University of Wisconsin–Madison

Nos Vemos, Argentina

Writing this final blog from my living room in Wisconsin feels a bit surreal. As I was driving home from O’hare airport on Monday, watching the fields roll by and, later, the Welcome to Wisconsin sign, it was like the past five months hadn’t happened. It felt like I’d never left. After more than 24 hours of traveling, letting myself into my house felt like a breath of fresh air, a sigh of relief, and maybe a bit of a letdown. The rest of my family is on vacation in Europe right now, leaving me home alone for my first week back in America. Following five months of living with a host family and never being home alone, this week has been a strange adjustment, reacquainting myself with cooking my own meals being one of the biggest changes.

Argentina was challenging. With all of my free time this week, I’ve had a lot of time to reflect on my experiences and the lessons I’ve learned the past semester. Buenos Aires is a huge city that literally never stops. 4 am can feel the same as 1 pm. Cars honk all night, people yell constantly at whatever football match they’re watching and walking to and from the subte stop can feel like you’re running through an obstacle course on the crowded sidewalks. This was something I wasn’t quite prepared for. Sure, I knew Buenos Aires was a huge city, but I didn’t grasp the enormity until we flew over a never-ending sea of concrete before landing for the first time. At times it could feel stifling, a feeling magnified by the numerous transportation strikes or general disorganization of the city that could leave you with a two hour walk home from class because the subte didn’t work that day and the line for the bus wrapped around three blocks. I expected to become familiar with the city, be able to recognize landmarks and cafes and street names, which I did to a point. But drive ten minutes in a new direction and you’d find yourself hopelessly disoriented.
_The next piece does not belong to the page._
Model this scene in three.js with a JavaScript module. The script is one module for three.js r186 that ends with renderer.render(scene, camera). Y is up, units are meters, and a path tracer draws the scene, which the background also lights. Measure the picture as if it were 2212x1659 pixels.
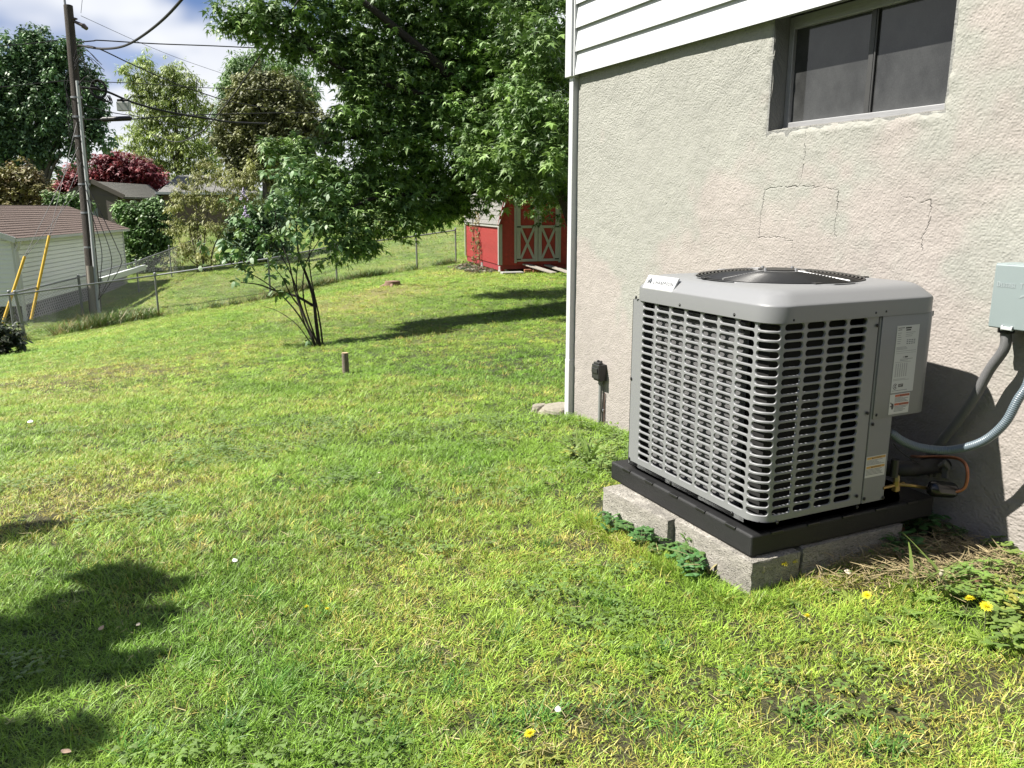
import * as THREE from 'three';
import { mergeGeometries, toCreasedNormals, mergeVertices } from 'three/addons/utils/BufferGeometryUtils.js';
import { RoundedBoxGeometry } from 'three/addons/geometries/RoundedBoxGeometry.js';
import { FontLoader } from 'three/addons/loaders/FontLoader.js';
import { TextGeometry } from 'three/addons/geometries/TextGeometry.js';

// ---------------------------------------------------------------- camera, sky, sun, exposure
const scene = new THREE.Scene();
const camera = new THREE.PerspectiveCamera(51.87, 4 / 3, 0.05, 900);
camera.position.set(0, 1.2, 0);
camera.rotation.set(-0.2195, -0.4695, -0.0012, 'YXZ');
camera.updateMatrixWorld(true);
const renderer = new THREE.WebGLRenderer({ antialias: true });
renderer.setSize(1024, 768);
renderer.toneMapping = THREE.LinearToneMapping;
renderer.toneMappingExposure = 2.65;
renderer.shadowMap.enabled = true;
const SUN = new THREE.Vector3(-1, 1.4, -0.37).normalize();
const sun = new THREE.DirectionalLight(new THREE.Color(1, 0.955, 0.875), 5);
sun.position.copy(SUN).multiplyScalar(60);
sun.castShadow = true;
Object.assign(sun.shadow.camera, { left: -40, right: 40, top: 40, bottom: -40, near: 1, far: 160 });
sun.shadow.mapSize.set(4096, 4096);
scene.add(sun, sun.target);

// ---------------------------------------------------------------- random numbers and noise
function rng(seed) { let a = seed >>> 0; return () => { a = (a + 0x6d2b79f5) | 0; let t = Math.imul(a ^ (a >>> 15), 1 | a); t = (t + Math.imul(t ^ (t >>> 7), 61 | t)) ^ t; return ((t ^ (t >>> 14)) >>> 0) / 4294967296; }; }
const RT = new Float32Array(65536); { const r = rng(77); for (let i = 0; i < 65536; i++) RT[i] = r() * 2 - 1; }
const hash2 = (x, y) => RT[(Math.imul(x, 374761393) + Math.imul(y, 668265263) ^ Math.imul(x ^ y, 1274126177) >>> 13) & 65535];
function noise(x, y) {                                    // smooth value noise, -1..1
  const xi = Math.floor(x), yi = Math.floor(y), fx = x - xi, fy = y - yi;
  const u = fx * fx * (3 - 2 * fx), v = fy * fy * (3 - 2 * fy);
  const a = hash2(xi, yi), b = hash2(xi + 1, yi), c = hash2(xi, yi + 1), d = hash2(xi + 1, yi + 1);
  return a + (b - a) * u + (c - a) * v + (a - b - c + d) * u * v;
}
function fbm(x, y, n = 4) { let s = 0, a = 0.5; for (let i = 0; i < n; i++) { s += a * noise(x, y); x = x * 2.03 + 17.3; y = y * 2.03 - 9.1; a *= 0.5; } return s; }
const clamp = (x, a = 0, b = 1) => Math.min(b, Math.max(a, x)), mix = (a, b, t) => a + (b - a) * t;
const smooth = (a, b, x) => { const t = clamp((x - a) / (b - a)); return t * t * (3 - 2 * t); };
const V3 = (x, y, z) => new THREE.Vector3(x, y, z);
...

Aside from the vastness of Buenos Aires, the language was another challenge I was faced with day in and day out, and one that I expected to become less noticeable as the semester passed. Going to Argentina, I felt relatively equipped to at least understand the Spanish being spoken to me, but stumbling through my first meeting with my host family proved pretty quickly that I wasn’t nearly as proficient as I thought I was. To further complicate things, the dialect of Spanish spoken in Argentina, called castellano, is not quite the textbook Spanish taught in Americans schools. Letters and words are pronounced differently, “vos” replaces “tú” and comes with it’s own unique set of conjugations for various verbs. Initially, castellano was difficult solely because it sounded different than any Spanish I had learned. By the end of the semester, I felt pretty confident in my ability to understand, to read, and to write in castellano. Speaking however was a whole different ball game. There was a point about mid-semester where I felt pretty confident, like my language skills were improving pretty quickly. But that hit a wall around May, when I realized that there were so many things I wanted to say that I just didn’t know how to express in a fluid way. Complex thoughts and complex conversations were and are still out of my reach in Spanish, which is disappointing but is also a feeling shared by many of my fellow students. I went into the semester expecting to be fluent when I came home. That didn’t happen, not for lack of trying but because of the complexity of learning any language. It takes time, unfortunately more than five months. As challenging as it was to arrive in a country immersed in a different language from the moment I stepped off the plane, it was equally as challenging to leave Buenos Aires knowing that my Spanish still had a ton of room to improve.

Argentina was also delightful in so many ways. The same overwhelming expanse of city that at times felt stifling provided endless opportunities to learn, to explore, and to experience things that are unique to Buenos Aires. As an avid coffee drinker, the endless list of cafes at my disposal was bad for my wallet but great for my caffeine intake. The theaters and museums that speckle Buenos Aires are world class. Palermo has nightlife to keep you out until all hours of the morning and cafes to wake you up afterwards. Recoleta is home to art galleries, artisan markets, and the famous Recoleta Cemetery. Villa Crespo, while slightly off the beaten path, has the best shopping in the city. As someone who is from a relatively small Wisconsin city, being able to have all of these different outlets at the tips of my fingers for five months was an invaluable experience that both challenged me and provided me endless memories.

The people I met in Buenos Aires undoubtedly made the city a little brighter, a little happier. I was lucky enough to have a wonderful home-stay that, due to some unforeseen circumstances, ended up including my host mom’s parents and her sister for the majority of my time. However, as the age-old adage says, the more the merrier. Not only did I make connections with more people, but I was able to gain unique insight into various aspects of life in Argentina both in the past and now that I wouldn’t have without a home-stay and without the family that I was placed with. Leaving Buenos Aires was made much more difficult knowing that I was leaving behind all of these wonderful people and relationships that I was lucky enough to build with them.

Five months in a foreign country is a long time. It’s enough to get acquainted with your new home but also enough to start missing your old one. Buenos Aires will forever hold a special place in my heart, as will Argentina as one of the most gorgeous countries I have had the opportunity to visit.

With that said, ciao for now Argentina, nos vemos.